INFORMATION SHOWN:

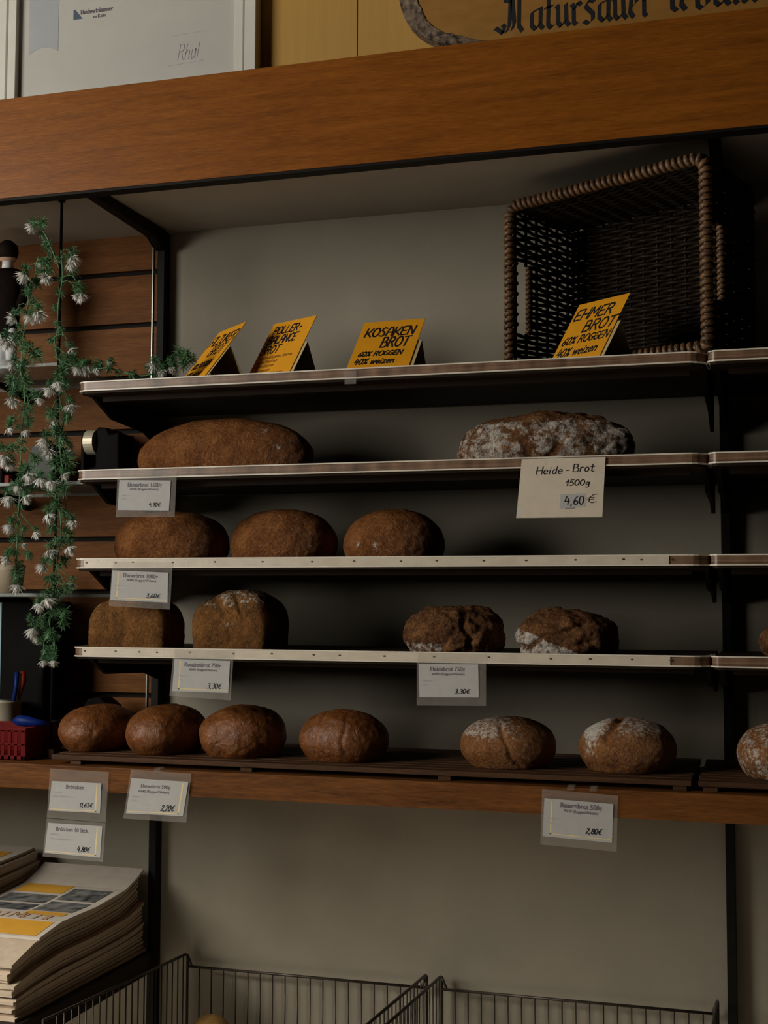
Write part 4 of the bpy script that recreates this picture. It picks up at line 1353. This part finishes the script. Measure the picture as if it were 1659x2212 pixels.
# red slotted plastic basket
bx1 = -0.118
bx0 = -0.36
by0, by1 = -0.365, -0.225
zb0 = ZB+.0006
zb1 = at(60, 1575, y=by0)[2]
t = thing('red_basket', ((bx0+bx1)/2, (by0+by1)/2, zb0), 'small red slotted plastic basket on the board at the left edge', 'basket')
hb = zb1-zb0
m = MB()
th = 0.0025
# back, right, left walls and floor
m.box(bx0, bx1, by1-th, by1, zb0, zb1).box(bx1-th, bx1, by0, by1, zb0, zb1).box(bx0, bx0+th, by0, by1, zb0, zb1).box(bx0, bx1, by0, by1, zb0, zb0+th)
# slotted front: rails and bars
xs = at(0, 1600, y=by0)[0]
xe = at(52, 1600, y=by0)[0]
zr = [zb0, zb0+hb*.14, zb0+hb*.46, zb0+hb*.52, zb0+hb*.88, zb1]
for (za, zc) in ((zr[0], zr[1]), (zr[2], zr[3]), (zr[4], zr[5])):
    m.box(bx0, bx1, by0, by0+th, za, zc)
x = xe
m.box(xe, bx1, by0, by0+th, zb0, zb1)
pitch = (xe-xs)/3.7
while x > bx0:
    m.box(x-pitch*.5, x, by0, by0+th, zb0, zb1)
    x -= pitch
m.box(bx0-.003, bx1+.003, by0-.003, by0+.001, zb1-.004, zb1+.002)
m.box(bx1-.001, bx1+.003, by0-.003, by1, zb1-.004, zb1+.002)
m.build('basket_body', REDP, t, bevel=0.0008)

# blue handled scraper lying on the basket and a black scoop behind the first loaf
ya = -0.33
pa = at(30, 1566, y=ya)
pb = at(105, 1568, y=ya)
pc = at(165, 1556, y=ya+.08)
t = thing('scraper', tuple(pb), 'blue handled scraper lying across the red basket', 'kitchen tool')
zz = zb1+.012
MB().tube([(pa[0], ya, zz), (pa[0]+.012, ya, zz+.001), (pa[0]+.03, ya, zz), (pa[0]+.05, ya, zz-.002), (pb[0]-.003, ya+.01, zz-.004)], [0.005, 0.011, 0.0115, 0.008, 0.005], 14).build('handle', BLUEP, t, smooth=True)
MB().tube([(pb[0]-.006, ya+.01, zz-.004), (pc[0], ya+.09, zz+.004)], [0.004, 0.003], 10).build('blade', BLACKM, t, smooth=True)
q = [at(176, 1562, y=-0.10), at(170, 1552, y=-0.10), at(197, 1508, y=-0.10), at(222, 1506, y=-0.10), at(246, 1526, y=-0.10), at(250, 1600, y=-0.10)]
MB().prism([(p[0], p[2]) for p in q]+[(q[0][0]-.0, ZG+.0008)], 'y', -0.115, -0.06).build('black_scoop', BLACKP, loc=(q[2][0], -0.09, ZG),
    label='black plastic scoop standing behind the leftmost loaf', cat='kitchen tool', bevel=0.003)

# ================================================================== flower garlands
random.seed(21)


def petal(m, base, d, L, w, droop):
    d = np.array(d)/np.linalg.norm(d)
    s = np.cross(d, [0, 0, 1.0])
    if np.linalg.norm(s) < 1e-3:
        s = np.array([1.0, 0, 0])
    s = s/np.linalg.norm(s)
    n_ = np.cross(s, d)
    a = np.array(base)
    b_ = a+d*L*.55
    c_ = a+d*L+np.array([0, 0, -droop*L])
    m.add([a-s*w*.3, a+s*w*.3, b_+s*w*.5+n_*w*.2, b_-s*w*.5+n_*w*.2, c_, b_-n_*w*.35],
          [(0, 1, 2, 3), (3, 2, 4), (0, 5, 1), (1, 5, 2), (5, 4, 2), (0, 3, 5), (3, 4, 5)])


def make_head(seed):
    rnd = random.Random(seed)
    m = MB()
    for i in range(110):
        a = rnd.uniform(0, 2*math.pi)
        el = rnd.uniform(0.0, 1.35)
        d = (math.cos(a)*math.sin(el), math.sin(a)*math.sin(el), -math.cos(el))
        petal(m, (0, 0, 0), d, rnd.uniform(.55, 1.1), rnd.uniform(.08, .15), .1)
    return m


def make_sprig(seed, n=64):
    rnd = random.Random(seed)
    m = MB()
    for i in range(n):
        a = rnd.uniform(0, 2*math.pi)
        el = rnd.uniform(0.7, 2.2)
        d = (math.cos(a)*math.sin(el), math.sin(a)*math.sin(el), -math.cos(el))
        petal(m, (0, 0, rnd.uniform(-.25, .45)), d, rnd.uniform(.55, 1.05), rnd.uniform(.07, .12), .15)
    return m


def raw(m, name, material):
    me = bpy.data.meshes.new(name)
    me.from_pydata(m.v, [], m.f)
    me.update()
    me.materials.append(material)
    return me


HEADS = [raw(make_head(s), 'flower_head', WHITEF) for s in (1, 2, 3)]
SPRIGS = [raw(make_sprig(s), 'leaf_sprig', GREEN) for s in (4, 5, 6)]


def put(me, name, parent, P, size, tilt):
    o = bpy.data.objects.new(name, me)
    COL.objects.link(o)
    o.parent = parent
    o.location = tuple(np.array(P)-ORG[parent.name])
    o.scale = (size, size, size)
    o.rotation_euler = (tilt[0], tilt[1], random.uniform(0, 6.28))
    return o


def vine(label, top, main, heads, sprigs, y0, clear=None):
    """main: list of pixel paths for stems; heads, sprigs: (px, py, size px, lean)"""
    P0 = at(*top, y=y0)
    t = thing('flower_garland', tuple(P0), label, 'artificial flowers', 'artificial white flower garlands')
    sm = MB()
    ends = []
    for path in main:
        pts = []
        for i, p in enumerate(path):
            yy = y0+(p[2] if len(p) > 2 else random.uniform(-.008, .008))
            pts.append(at(p[0], p[1], y=yy))
        # smooth it
        fine = []
        for i in range(len(pts)-1):
            p_1, p0, p1, p2 = pts[max(i-1, 0)], pts[i], pts[i+1], pts[min(i+2, len(pts)-1)]
            for k in range(6):
                s = k/6
                fine.append(.5*((2*p0)+(-p_1+p1)*s+(2*p_1-5*p0+4*p1-p2)*s*s+(-p_1+3*p0-3*p1+p2)*s**3))
        fine.append(pts[-1])
        sm.tube(fine, 0.0016, 6)
        ends += fine
    E_ = np.array(ends)
    for k in range(3, len(ends)-2, 3 if clear is None else 5):
        e_ = ends[k]+np.array([random.uniform(-.012, .012), random.uniform(-.008, .008), random.uniform(-.006, .006)])
        put(random.choice(SPRIGS), 'leaf_sprig', t, e_, random.uniform(.011, .017), (random.uniform(-.6, .6), random.uniform(-.6, .6)))
    tw = sm
    for lst, meshes, nm, kk in ((heads, HEADS, 'flower_head', 1.0), (sprigs, SPRIGS, 'leaf_sprig', 1.0)):
        for (px, py, sz, lean) in lst:
            yy = y0+random.uniform(-.028, .02)
            if clear is not None:
                yy = y0+random.uniform(-.012, .012)
            P = at(px, py, y=yy)
            size = sz*(P-CAM).dot(_f)/FPX*kk*(1.38 if nm == 'flower_head' else 1.5)
            up = np.array([0, 0, size*.55])
            put(random.choice(meshes), nm, t, P+up*.6, size, (random.uniform(-.5, .5), lean+random.uniform(-.3, .3)))
            if nm == 'flower_head':
                put(random.choice(SPRIGS), 'leaf_sprig', t, P+up*1.35, size*.8, (random.uniform(-.5, .5), lean))
            j = np.argmin(np.linalg.norm(E_-(P+np.array([0, 0, .03])), axis=1))
            a_ = E_[j]
            mid = (a_+P+up)/2+np.array([random.uniform(-.006, .006), random.uniform(-.006, .006), .010])
            tw.tube([a_, (a_+mid)/2+np.array([0, 0, .004]), mid, P+up], 0.0009, 5)
    sm.build('stem', STEMG, t, smooth=True)
    return t


vine('flower garland hanging at the far left in front of the glass shelves', (112, 600),
     [[(128, 580), (105, 520), (88, 492)], [(128, 600), (85, 560), (75, 600), (60, 660), (52, 720), (45, 800), (55, 840), (50, 900), (46, 960), (46, 1020), (42, 1080), (38, 1140), (36, 1200), (30, 1260)]],
     [(72, 494, 15, .8), (98, 604, 16, -.3), (55, 600, 18, -.5), (88, 572, 10, 0), (80, 682, 19, .2), (33, 692, 16, -.6), (66, 690, 14, 0), (14, 744, 20, -.3), (30, 790, 14, -.3), (26, 868, 17, -.2),
      (85, 865, 12, .3), (18, 930, 12, -.4), (56, 934, 12, .2), (8, 992, 21, -.4), (22, 1006, 16, -.4), (60, 1030, 18, .3), (85, 1040, 16, .3), (18, 1080, 19, -.2), (54, 1078, 15, .2), (24, 1142, 16, -.3),
      (76, 1155, 12, .4), (50, 1178, 9, .2), (16, 1212, 15, -.3), (38, 1270, 16, 0), (40, 1055, 12, 0)],
     [(90, 490, 13, 0), (100, 540, 12, 0), (100, 575, 15, 0), (80, 620, 14, 0), (60, 640, 13, 0), (42, 740, 16, 0), (60, 760, 18, 0), (75, 775, 18, 0), (45, 800, 18, 0), (55, 830, 16, 0), (35, 845, 17, 0), (25, 830, 15, 0),
      (75, 860, 14, 0), (60, 890, 16, 0), (25, 915, 14, 0), (60, 915, 15, 0), (30, 975, 14, 0), (75, 1000, 16, 0), (45, 1025, 15, 0), (30, 1060, 15, 0), (70, 1060, 15, 0), (50, 1150, 13, 0), (30, 1170, 13, 0), (22, 1200, 14, 0),
      (60, 1205, 12, 0), (38, 1245, 15, 0)], -0.335)
vine('flower garland wound down the thin rod left of the shelves', (132, 540),
     [[(132, 540), (135, 600), (126, 660), (124, 720, -.01), (118, 730), (124, 770), (140, 800), (128, 850), (138, 900), (130, 960), (134, 1020), (128, 1080), (132, 1140), (126, 1200), (118, 1250), (112, 1300), (108, 1350), (112, 1385)],
      [(112, 1368), (96, 1385), (97, 1425)], [(112, 1370), (116, 1390), (116, 1428)], [(104, 1322), (82, 1340), (76, 1355)]],
     [(156, 562, 17, .4), (150, 575, 14, .2), (174, 640, 17, .3), (150, 762, 16, .2), (125, 832, 17, -.2), (108, 846, 15, -.3), (150, 882, 17, .3), (116, 916, 15, -.2), (98, 958, 18, -.4), (106, 980, 18, -.3), (153, 978, 13, .3),
      (110, 1045, 16, -.1), (137, 1030, 12, .2), (104, 1118, 17, -.2), (158, 1132, 13, .3), (148, 1188, 16, .3), (106, 1196, 16, -.2), (96, 1228, 16, -.3), (156, 1265, 13, .3), (102, 1300, 18, -.3), (84, 1312, 15, -.4),
      (72, 1366, 17, -.3), (82, 1380, 13, 0), (93, 1432, 11, 0), (116, 1432, 11, 0), (165, 640, 10, 0)],
     [(155, 590, 15, 0), (170, 625, 14, 0), (145, 780, 14, 0), (135, 810, 15, 0), (140, 840, 14, 0), (145, 910, 16, 0), (110, 900, 15, 0), (120, 940, 18, 0), (135, 960, 17, 0), (145, 1000, 17, 0), (120, 1010, 17, 0), (150, 1025, 16, 0),
      (110, 1070, 15, 0), (140, 1065, 15, 0), (120, 1100, 15, 0), (140, 1120, 15, 0), (115, 1150, 15, 0), (130, 1180, 16, 0), (150, 1160, 13, 0), (110, 1215, 16, 0), (140, 1220, 16, 0), (110, 1260, 17, 0), (145, 1280, 16, 0), (125, 1285, 15, 0),
      (138, 1335, 18, 0), (128, 1320, 16, 0), (135, 1355, 15, 0), (90, 1355, 11, 0), (110, 1375, 12, 0), (97, 1415, 9, 0), (118, 1415, 9, 0)], -0.345)
vine('flower sprays trailing along the top shelf to the first yellow sign', (160, 790),
     [[(118, 770), (150, 788), (190, 800), (230, 795), (270, 805), (310, 812), (350, 800), (385, 790), (415, 775)]],
     [(168, 800, 14, .3), (188, 800, 16, .2), (208, 800, 12, 0), (240, 785, 9, .2), (333, 792, 15, -.2), (348, 806, 12, 0), (372, 800, 11, .2)],
     [(160, 780, 13, 0), (180, 790, 13, 0), (215, 795, 14, 0), (240, 792, 12, 0), (325, 802, 13, 0), (350, 795, 13, 0), (370, 785, 14, 0), (388, 772, 16, 0), (402, 775, 16, 0), (412, 785, 13, 0), (395, 795, 14, 0)], -0.352, clear=True)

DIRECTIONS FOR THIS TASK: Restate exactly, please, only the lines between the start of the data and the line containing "random.seed(21)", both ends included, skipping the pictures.

EXPECTED ANSWER:
Write part 4 of the bpy script that recreates this picture. It picks up at line 1353. This part finishes the script. Measure the picture as if it were 1659x2212 pixels.
# red slotted plastic basket
bx1 = -0.118
bx0 = -0.36
by0, by1 = -0.365, -0.225
zb0 = ZB+.0006
zb1 = at(60, 1575, y=by0)[2]
t = thing('red_basket', ((bx0+bx1)/2, (by0+by1)/2, zb0), 'small red slotted plastic basket on the board at the left edge', 'basket')
hb = zb1-zb0
m = MB()
th = 0.0025
# back, right, left walls and floor
m.box(bx0, bx1, by1-th, by1, zb0, zb1).box(bx1-th, bx1, by0, by1, zb0, zb1).box(bx0, bx0+th, by0, by1, zb0, zb1).box(bx0, bx1, by0, by1, zb0, zb0+th)
# slotted front: rails and bars
xs = at(0, 1600, y=by0)[0]
xe = at(52, 1600, y=by0)[0]
zr = [zb0, zb0+hb*.14, zb0+hb*.46, zb0+hb*.52, zb0+hb*.88, zb1]
for (za, zc) in ((zr[0], zr[1]), (zr[2], zr[3]), (zr[4], zr[5])):
    m.box(bx0, bx1, by0, by0+th, za, zc)
x = xe
m.box(xe, bx1, by0, by0+th, zb0, zb1)
pitch = (xe-xs)/3.7
while x > bx0:
    m.box(x-pitch*.5, x, by0, by0+th, zb0, zb1)
    x -= pitch
m.box(bx0-.003, bx1+.003, by0-.003, by0+.001, zb1-.004, zb1+.002)
m.box(bx1-.001, bx1+.003, by0-.003, by1, zb1-.004, zb1+.002)
m.build('basket_body', REDP, t, bevel=0.0008)

# blue handled scraper lying on the basket and a black scoop behind the first loaf
ya = -0.33
pa = at(30, 1566, y=ya)
pb = at(105, 1568, y=ya)
pc = at(165, 1556, y=ya+.08)
t = thing('scraper', tuple(pb), 'blue handled scraper lying across the red basket', 'kitchen tool')
zz = zb1+.012
MB().tube([(pa[0], ya, zz), (pa[0]+.012, ya, zz+.001), (pa[0]+.03, ya, zz), (pa[0]+.05, ya, zz-.002), (pb[0]-.003, ya+.01, zz-.004)], [0.005, 0.011, 0.0115, 0.008, 0.005], 14).build('handle', BLUEP, t, smooth=True)
MB().tube([(pb[0]-.006, ya+.01, zz-.004), (pc[0], ya+.09, zz+.004)], [0.004, 0.003], 10).build('blade', BLACKM, t, smooth=True)
q = [at(176, 1562, y=-0.10), at(170, 1552, y=-0.10), at(197, 1508, y=-0.10), at(222, 1506, y=-0.10), at(246, 1526, y=-0.10), at(250, 1600, y=-0.10)]
MB().prism([(p[0], p[2]) for p in q]+[(q[0][0]-.0, ZG+.0008)], 'y', -0.115, -0.06).build('black_scoop', BLACKP, loc=(q[2][0], -0.09, ZG),
    label='black plastic scoop standing behind the leftmost loaf', cat='kitchen tool', bevel=0.003)

# ================================================================== flower garlands
random.seed(21)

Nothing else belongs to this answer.